_JOB_.
Pull out each line of the data that includes the word "pixels".

_GIVEN DATA_.
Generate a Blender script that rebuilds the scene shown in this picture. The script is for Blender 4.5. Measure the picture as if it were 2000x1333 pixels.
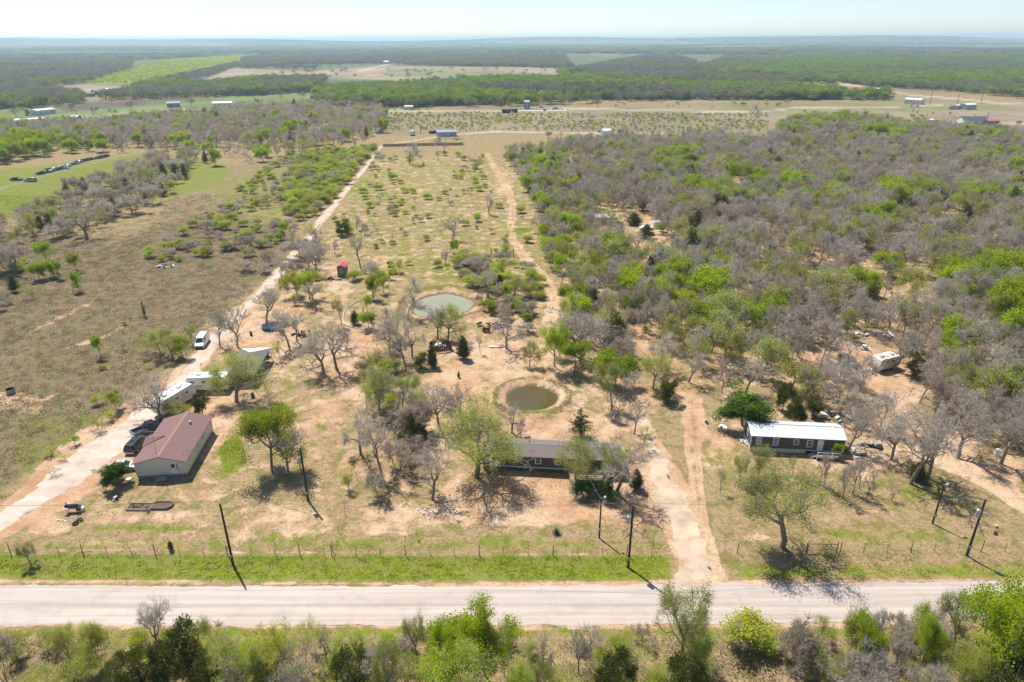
import bpy, math, random
import numpy as np
from mathutils import Vector, Matrix, kdtree

for o in list(bpy.data.objects):
    bpy.data.objects.remove(o)
scene = bpy.context.scene
col = scene.collection
R = random.Random(7)
RAD = math.radians

# ------------------------------------------------------------------ camera
FPX = 1333.0                       # focal length in pixels of the 2000 px wide photograph
CAM_H = 62.0
PITCH = math.atan(590.5 / FPX)
ROLL = 0.0045
Fv = np.array([0, math.cos(PITCH), -math.sin(PITCH)])
U0 = np.array([0, math.sin(PITCH), math.cos(PITCH)])
R0 = np.array([1.0, 0, 0])
Rv = math.cos(ROLL) * R0 - math.sin(ROLL) * U0
Uv = math.cos(ROLL) * U0 + math.sin(ROLL) * R0
cam_data = bpy.data.cameras.new("camera")
cam = bpy.data.objects.new("camera", cam_data)
col.objects.link(cam)
cam_data.sensor_width = 36.0
cam_data.lens = 24.0
cam_data.clip_start = 0.5
cam_data.clip_end = 150000.0
cam.matrix_world = Matrix(((Rv[0], Uv[0], -Fv[0], 0), (Rv[1], Uv[1], -Fv[1], 0), (Rv[2], Uv[2], -Fv[2], CAM_H), (0, 0, 0, 1)))
scene.camera = cam

# ------------------------------------------------------------------ sky and sun
SUN_EL = RAD(59)
HAZE_D = 0.000125
SUN_AZ = RAD(-36)                  # measured from +Y (away from the camera) towards +X: the sun is ahead, left
world = bpy.data.worlds.new("World")
scene.world = world
world.use_nodes = True
wn = world.node_tree
wn.nodes.clear()
sky = wn.nodes.new('ShaderNodeTexSky')
sky.sky_type = 'NISHITA'
sky.sun_disc = False
sky.sun_elevation = SUN_EL
sky.sun_rotation = SUN_AZ
sky.altitude = 150
sky.air_density = 0.7
sky.dust_density = 0.45
sky.ozone_density = 2.2
bg = wn.nodes.new('ShaderNodeBackground')
bg.inputs[1].default_value = 0.112
wo = wn.nodes.new('ShaderNodeOutputWorld')
wn.links.new(sky.outputs[0], bg.inputs[0])
wn.links.new(bg.outputs[0], wo.inputs[0])
sd = bpy.data.lights.new("sun", 'SUN')
sd.energy = 4.5
sd.angle = RAD(0.5)
sd.color = (1.0, 0.955, 0.88)
sun = bpy.data.objects.new("sun", sd)
col.objects.link(sun)
sdir = Vector((math.sin(SUN_AZ) * math.cos(SUN_EL), math.cos(SUN_AZ) * math.cos(SUN_EL), math.sin(SUN_EL)))
sun.rotation_euler = sdir.to_track_quat('Z', 'Y').to_euler()
sun.location = sdir * 500
scene.view_settings.view_transform = 'Standard'
scene.view_settings.look = 'None'
scene.view_settings.gamma = 1
scene.view_settings.use_curve_mapping = False
scene.view_settings.exposure = 0.54
scene.render.engine = 'CYCLES'
scene.cycles.volume_bounces = 1
scene.cycles.max_bounces = 6
scene.cycles.transparent_max_bounces = 8

# ------------------------------------------------------------------ layout helpers
def at(px, py, z=0.0):
    """world point on the level z that stands at this place of the photograph"""
    d = Fv * FPX + Rv * (px - 1000) + Uv * (666.5 - py)
    t = (CAM_H - z) / -d[2]
    return (float(d[0] * t), float(d[1] * t))

def proj(x, y, z=0.0):
    x = np.asarray(x, float); y = np.asarray(y, float); z = np.asarray(z, float) + 0 * x
    vx, vy, vz = x, y, z - CAM_H
    dd = vx * Fv[0] + vy * Fv[1] + vz * Fv[2]
    rr = vx * Rv[0] + vy * Rv[1] + vz * Rv[2]
    uu = vx * Uv[0] + vy * Uv[1] + vz * Uv[2]
    dd = np.where(dd < 0.5, 0.5, dd)
    return 1000 + FPX * rr / dd, 666.5 - FPX * uu / dd, dd

def height_at(px, py, ptop):
    x, y = at(px, py)
    lo, hi = 0.0, 55.0
    for _ in range(40):
        m = (lo + hi) / 2
        if float(proj(x, y, m)[1]) > ptop: lo = m
        else: hi = m
    return lo

def mpp(px, py):
    x, y = at(px, py)
    return float(proj(x, y)[2]) / FPX

POND_A = (-17.6, 164.0, 6.9, 8.2)     # upper pond: centre and half axes
POND_B = (3.65, 114.1, 4.5, 4.7)      # lower pond
def pond_r(x, y, pond):
    """1 at the shore: ponds have wavering banks"""
    cx, cy, a, b = pond
    u = (np.asarray(x, float) - cx) / a; v = (np.asarray(y, float) - cy) / b
    t = np.arctan2(v, u); k = 1.0 if a > 6 else .45
    return np.hypot(u, v) / (1 + k * (.07 * np.sin(2 * t + 1.0) + .06 * np.sin(3 * t + 2.2) + .035 * np.sin(5 * t + .5) + .02 * np.sin(9 * t)))
def ground_z(x, y):
    x = np.asarray(x, float); y = np.asarray(y, float)
    z = np.zeros_like(x + y)
    z = z + 0.10 * np.sin(x * 0.11 + 1.3) * np.sin(y * 0.09) * np.clip((y - 68) / 20, 0, 1)
    for pd_, dep, rim in ((POND_A, 1.0, 0.45), (POND_B, 0.9, 0.45)):
        r = pond_r(x, y, pd_)
        z = z - dep * np.clip((1.28 - r) / 0.56, 0, 1) + rim * np.exp(-((r - 1.55) / 0.22) ** 2)
    # verge ditch
    z = z - 0.25 * np.exp(-((y - 68.3) / 1.3) ** 2) * (1 - np.exp(-((x - 22.5) / 5) ** 2))
    far = np.clip((y - 1500) / 3000, 0, 1)
    z = z + far * (6 * np.sin(x / 900.0 + 2) * np.sin(y / 1300.0) + 4 * np.sin(x / 370.0) * np.sin(y / 520.0 + 1))
    # low hills on the horizon
    z = z + 84 * np.exp(-((x + 5900) / 1300) ** 2 - ((y - 9000) / 1100) ** 2)
    z = z + 66 * np.exp(-((x + 3400) / 1500) ** 2 - ((y - 9300) / 1100) ** 2)
    z = z + 70 * np.exp(-((x - 4200) / 2600) ** 2 - ((y - 9800) / 1200) ** 2)
    z = z + 55 * np.exp(-((x - 500) / 1800) ** 2 - ((y - 10200) / 1200) ** 2)
    return z
def gz(x, y):
    return float(ground_z(x, y))

# ------------------------------------------------------------------ materials
MATS = {}
def nn(t, typ, **kw):
    n = t.nodes.new(typ)
    for k, v in kw.items(): setattr(n, k, v)
    return n

def mat(name, c, rough=0.8, var=0.12, scale=3.0, metal=0.0, bump=0.0, spec=0.3, objrand=0.0, lines=None):
    if name in MATS: return MATS[name]
    m = bpy.data.materials.new(name); m.use_nodes = True
    t = m.node_tree; b = t.nodes['Principled BSDF']
    tc = nn(t, 'ShaderNodeTexCoord')
    no = nn(t, 'ShaderNodeTexNoise'); no.inputs['Scale'].default_value = scale; no.inputs['Detail'].default_value = 5
    t.links.new(tc.outputs['Object'], no.inputs['Vector'])
    mx = nn(t, 'ShaderNodeMix', data_type='RGBA')
    mx.inputs[6].default_value = tuple(x * (1 - var) for x in c) + (1,)
    mx.inputs[7].default_value = tuple(min(1, x * (1 + var)) for x in c) + (1,)
    t.links.new(no.outputs['Fac'], mx.inputs[0])
    out = mx.outputs[2]
    if lines:                                 # thin darker joints: (axis, spacing in m, darkening)
        ax, sp, dk = lines
        sx = nn(t, 'ShaderNodeSeparateXYZ'); t.links.new(tc.outputs['Object'], sx.inputs[0])
        md = nn(t, 'ShaderNodeMath', operation='MODULO'); 
        ad = nn(t, 'ShaderNodeMath', operation='ADD'); ad.inputs[1].default_value = 1000 * sp
        t.links.new(sx.outputs[ax], ad.inputs[0]); t.links.new(ad.outputs[0], md.inputs[0]); md.inputs[1].default_value = sp
        lt = nn(t, 'ShaderNodeMath', operation='LESS_THAN'); lt.inputs[1].default_value = sp * 0.13
        t.links.new(md.outputs[0], lt.inputs[0])
        m2 = nn(t, 'ShaderNodeMix', data_type='RGBA'); m2.inputs[7].default_value = tuple(x * dk for x in c) + (1,)
        t.links.new(out, m2.inputs[6]); t.links.new(lt.outputs[0], m2.inputs[0]); out = m2.outputs[2]
    if objrand:
        oi = nn(t, 'ShaderNodeObjectInfo'); hs = nn(t, 'ShaderNodeHueSaturation')
        mr = nn(t, 'ShaderNodeMapRange'); mr.inputs[3].default_value = 1 - objrand; mr.inputs[4].default_value = 1 + objrand
        t.links.new(oi.outputs['Random'], mr.inputs[0]); t.links.new(mr.outputs[0], hs.inputs['Value'])
        t.links.new(out, hs.inputs['Color']); out = hs.outputs[0]
    t.links.new(out, b.inputs['Base Color'])
    b.inputs['Roughness'].default_value = rough
    b.inputs['Metallic'].default_value = metal
    b.inputs['Specular IOR Level'].default_value = spec
    if bump:
        bp = nn(t, 'ShaderNodeBump'); bp.inputs['Strength'].default_value = bump; bp.inputs['Distance'].default_value = 0.05
        t.links.new(no.outputs['Fac'], bp.inputs['Height']); t.links.new(bp.outputs[0], b.inputs['Normal'])
    MATS[name] = m
    return m

def leaf_mat(name, c, c2, trans=0.42, hue=0.012, val=0.22):
    m = bpy.data.materials.new(name); m.use_nodes = True
    t = m.node_tree; t.nodes.clear()
    out = nn(t, 'ShaderNodeOutputMaterial')
    tc = nn(t, 'ShaderNodeTexCoord')
    no = nn(t, 'ShaderNodeTexNoise'); no.inputs['Scale'].default_value = 0.9; no.inputs['Detail'].default_value = 6; no.inputs['Roughness'].default_value = 0.7
    t.links.new(tc.outputs['Object'], no.inputs['Vector'])
    cr = nn(t, 'ShaderNodeMapRange'); cr.inputs[1].default_value = 0.3; cr.inputs[2].default_value = 0.7
    t.links.new(no.outputs['Fac'], cr.inputs[0])
    mx = nn(t, 'ShaderNodeMix', data_type='RGBA'); mx.inputs[6].default_value = c + (1,); mx.inputs[7].default_value = c2 + (1,)
    t.links.new(cr.outputs[0], mx.inputs[0])
    oi = nn(t, 'ShaderNodeObjectInfo'); hs = nn(t, 'ShaderNodeHueSaturation')
    mr = nn(t, 'ShaderNodeMapRange'); mr.inputs[3].default_value = 1 - val; mr.inputs[4].default_value = 1 + val
    mh = nn(t, 'ShaderNodeMapRange'); mh.inputs[3].default_value = 0.5 - hue; mh.inputs[4].default_value = 0.5 + hue
    mu = nn(t, 'ShaderNodeMath', operation='MULTIPLY'); mu.inputs[1].default_value = 7.31
    fr = nn(t, 'ShaderNodeMath', operation='FRACT')
    t.links.new(oi.outputs['Random'], mr.inputs[0]); t.links.new(oi.outputs['Random'], mu.inputs[0]); t.links.new(mu.outputs[0], fr.inputs[0]); t.links.new(fr.outputs[0], mh.inputs[0])
    t.links.new(mr.outputs[0], hs.inputs['Value']); t.links.new(mh.outputs[0], hs.inputs['Hue']); t.links.new(mx.outputs[2], hs.inputs['Color'])
    df = nn(t, 'ShaderNodeBsdfDiffuse'); tr = nn(t, 'ShaderNodeBsdfTranslucent')
    ms = nn(t, 'ShaderNodeMixShader'); ms.inputs[0].default_value = trans
    t.links.new(hs.outputs[0], df.inputs[0]); t.links.new(hs.outputs[0], tr.inputs[0])
    t.links.new(df.outputs[0], ms.inputs[1]); t.links.new(tr.outputs[0], ms.inputs[2]); t.links.new(ms.outputs[0], out.inputs[0])
    MATS[name] = m
    return m

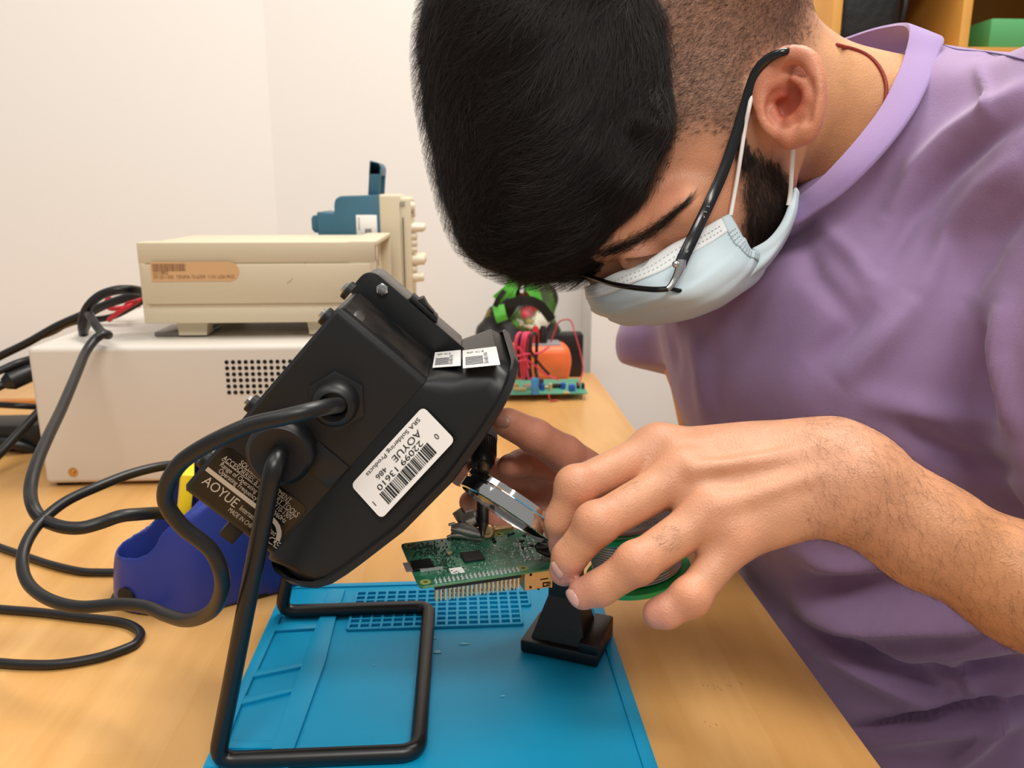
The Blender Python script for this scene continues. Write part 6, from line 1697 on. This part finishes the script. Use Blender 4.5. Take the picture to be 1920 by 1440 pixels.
# cropped sides, beard, brows and lashes grow from the skin
fx_, Vh, Qh, Nh = SD['head']
sx2, sy2, sd2 = project(Vh)
SB = Sampler(fx_)
notear = ~((sx2 > 1405) & (sy2 > 86) & (sd2 < .4935))
def dens(poly, wd):
    ins = inpoly(sx2, sy2, poly); D, _ = polydist(sx2, sy2, list(poly) + [poly[0]])
    return np.clip(np.where(ins, .5 + D / wd, .5 - D / wd), 0, 1)
def grow_region(poly, wd, n, kind, L, lift, wild, r, name, m, dmax=.60):
    dn = dens(poly, wd) * (sd2 < dmax) * notear
    keep = (RH.random(len(Vh)) < dn)
    P, N = sample(Vh, Qh, Nh, keep, n)
    paths = grow(P, N, None, kind, L, 4, .0, lift, wild); return to_mesh(paths, r, r * .4, name, m)
BUZ = [(1180, -400), (1535, -400), (1518, 75), (1500, 94), (1440, 104), (1412, 150), (1398, 235), (1372, 262), (1330, 232), (1280, 258), (1232, 330), (1200, 350), (1180, 250)]
grow_region(BUZ, 60, 52000, 'buzz', .0036, .0009, .30, .000042, 'cropped_hair', m_hairb)
BRD = [(1398, 268), (1430, 292), (1462, 305), (1490, 350), (1490, 400), (1440, 470), (1405, 460), (1395, 400), (1390, 330)]
grow_region(BRD, 26, 9000, 'beard', .0075, .0024, .28, .00006, 'beard', m_hairb)
grow_region([(1372, 240), (1398, 232), (1410, 300), (1395, 320), (1378, 290)], 20, 900, 'beard', .005, .0010, .25, .00005, 'sideburn', m_hairb)
# eyebrow
def brow():
    out = []; line = [(1104, 482), (1135, 474), (1170, 462), (1205, 444), (1240, 420), (1268, 396), (1288, 376)]
    LP, _ = spline([Vector((x, y, 0)) for x, y in line], 8); m_ = len(LP)
    for i in range(900):
        t = RH.random() ** .8; j = min(int(t * (m_ - 1)), m_ - 2); p = LP[j].lerp(LP[j + 1], RH.random())
        if RH.random() < (j / m_) ** 3 * .85: continue
        wd = 13.0 * (1 - .80 * (j / m_) ** 2)
        o = RH.normal() * wd * .5; x, y = p.x + o * .45, p.y + o
        dx, dy = 22 + RH.normal() * 4, -9 - 10 * (j / m_) + RH.normal() * 5
        if o > 0: dy -= 5
        q0, q1, q2 = hit(x, y, .0002), hit(x + dx * .5, y + dy * .4, .0016), hit(x + dx, y + dy, .0010)
        out.append([tuple(v) for v in (q0, q0.lerp(q1, .5), q1, q1.lerp(q2, .5), q2)])
    to_mesh(np.array(out), .00009, .00003, 'eyebrow', m_hair)
brow()
out = []
for i in range(80):
    t = i / 79; x = 1172 + 76 * t; y = 484 - 16 * t + 4 * math.sin(t * 3)
    q = hit(x, y, .0004); c = q + cd * .0035 - cf * .004 + cr * (.001 + .0015 * t); e = q + cd * (.0065 + .001 * RH.random()) - cf * .0045 + cr * .003 * (t - .3)
    out.append([tuple(v) for v in (q, q.lerp(c, .5), c, c.lerp(e, .6), e)])
to_mesh(np.array(out), .00009, .00003, 'eyelashes', m_hair)
# fine hair on the forearm and the backs of the fingers
fa, Va, Qa, Na = SD['larm']; ax_, ay_, ad_ = project(Va)
def arm_hair(mask_, n, L, r, dirv, lift, name, col):
    P, N = sample(Va, Qa, Na, mask_ & (((np.array(CAM) - Va) * Na).sum(1) > -.1), n)
    D = dirv + RH.normal(size=(n, 3)) * .35; D = D - N * (D * N).sum(1)[:, None]; D /= np.linalg.norm(D, axis=1)[:, None]; L = L * RH.uniform(.5, 1.3, (n, 1)); bend = RH.normal(size=(n, 3)) * .25
    out = np.stack([P + D * L * t + N * lift * t * (1.3 - t) + bend * L * t * t for t in np.linspace(0, 1, 5)], 1); to_mesh(out, r, r * .3, name, col)
m_ah = mat('forearm_hair', '#4a3322', .6)
arm_hair((ax_ > 1500) & (ax_ < 1930), 1500, .0095, .000034, CR * .3 + CD * .75, .0018, 'forearm_hair', m_ah)
arm_hair(np.hypot(ax_ - 1182, ay_ - 915) < 22, 40, .004, .00004, -CR + CD * .4, .0008, 'finger_hair', m_ah)
arm_hair(np.hypot(ax_ - 1258, ay_ - 1008) < 26, 50, .004, .00004, -CR + CD * .4, .0008, 'finger_hair', m_ah)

_ANSWER TO THIS EXERCISE_.
Generate a Blender script that rebuilds the scene shown in this picture. The script is for Blender 4.5. Measure the picture as if it were 2000x1333 pixels.
FPX = 1333.0                       # focal length in pixels of the 2000 px wide photograph
The Blender Python script for this scene continues. Write part 6, from line 1697 on. This part finishes the script. Use Blender 4.5. Take the picture to be 1920 by 1440 pixels.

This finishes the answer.